E’ dall’inizio del nuovo anno che gli Stati Uniti stanno tentando di isolare la Cina nel quadrante europeo, prima, in riferimento alle sospette attività di spionaggio dei colossi cinesi dell’hi-tech Huawei, ZTE & Co., poi, minacciando un possibile deterioramento dei rapporti con Roma nel caso di un accesso dei capitali cinesi agli asset strategici della penisola. Con il risultato che le ambizioni commerciali italiane lungo la Nuova Via delle Seta sono rimaste vittima del “Grande Gioco” tra le due superpotenze mondiali. Nuovi sviluppi potrebbero emergere in seguito alla maratona di colloqui ai vertici del Consiglio europeo in programma quest’oggi e il mese prossimo. In cima all’agenda svetta la proposta di una nuova legge tesa a vincolare i finanziamenti cinesi nelle infrastrutture a una maggiore reciprocità per gli interessi europei oltre la Muraglia.
Retorica a parte, la percezione che l’Italia venga considerata l’anello debole dell’Unione traspare non solo dalle posizioni più accomodanti mantenute dal governo gialloverde sul versante 5G e in sede europea, dove il Bel Paese si è astenuto dal votare il nuovo regolamento sugli investimenti negli asset strategici approvato in via definitiva dal Consiglio a inizio mese. Mentre la questione del MoU tra Italia e Cina è stata ampiamente trascurata tanto sui social network quanto sulla stampa cinese in caratteri, il solito Global Times fornisce una versione più sbottonata sulla questione, suggerendo che “l’Italia è nell’urgente necessità di investimenti cinesi nelle sue piccole e medie imprese, nell’innovazione finanziaria, nelle energie rinnovabili e in un’ampia serie di progetti infrastrutturali incluse telecomunicazioni, strade pubbliche, ferrovie e shipping”. L’articolo, anche in questo caso in inglese (quindi rivolto a un pubblico straniero), si spinge oltre notando che “malgrado l’Italia sia rimasta impantanata nella crisi finanziaria internazionale e nella crisi del debito sovrano europeo, mantiene ancora la guida globale su scienze e innovazione tecnologica e manifattura meccanica, tra i vari settori. Ed è la terza più grande fonte di acquisizione di tecnologia della Cina nell’Unione europea”. Un’affermazione che, sebbene incorniciata in un contesto ufficialmente “win-win”, difficilmente basterà a placare i timori di Washington e Bruxelles.
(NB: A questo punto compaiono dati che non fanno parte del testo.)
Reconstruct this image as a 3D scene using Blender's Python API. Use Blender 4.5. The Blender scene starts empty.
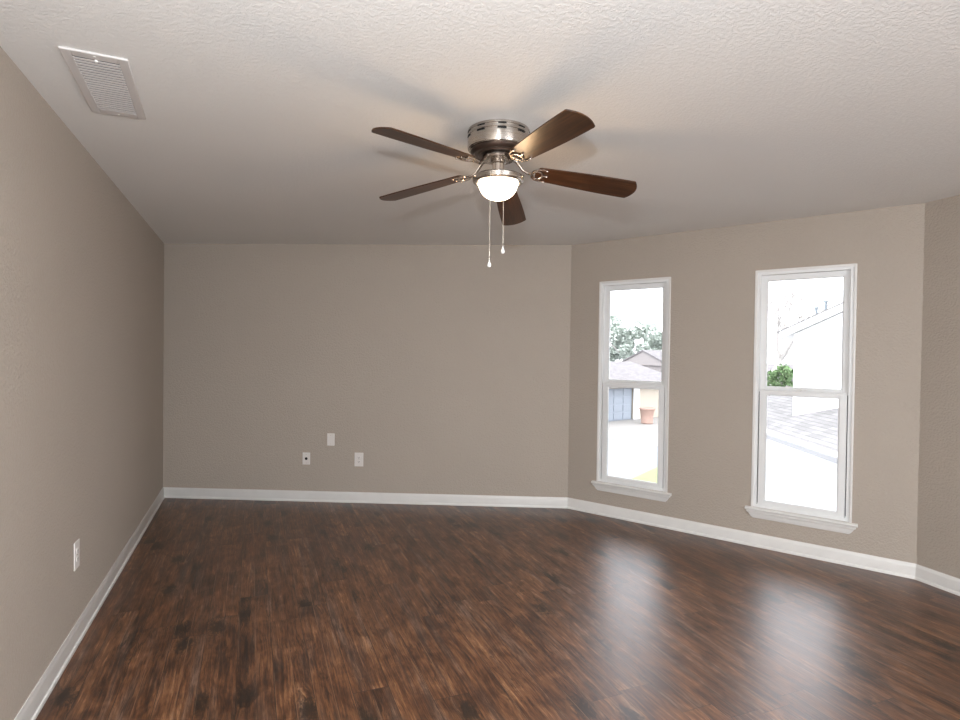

Secondo Song Qing, research fellow dello Shanghai Institutes for International Studies ospitato dal tabloid, mentre l’ingresso italiano nella Belt and Road va attribuito al “pragmatismo dei leader populisti” in virtù del loro “mandato popolare”, il Bel Paese sarà la prima ma non l’ultima delle potenze europee a percorrere la nuova via della seta.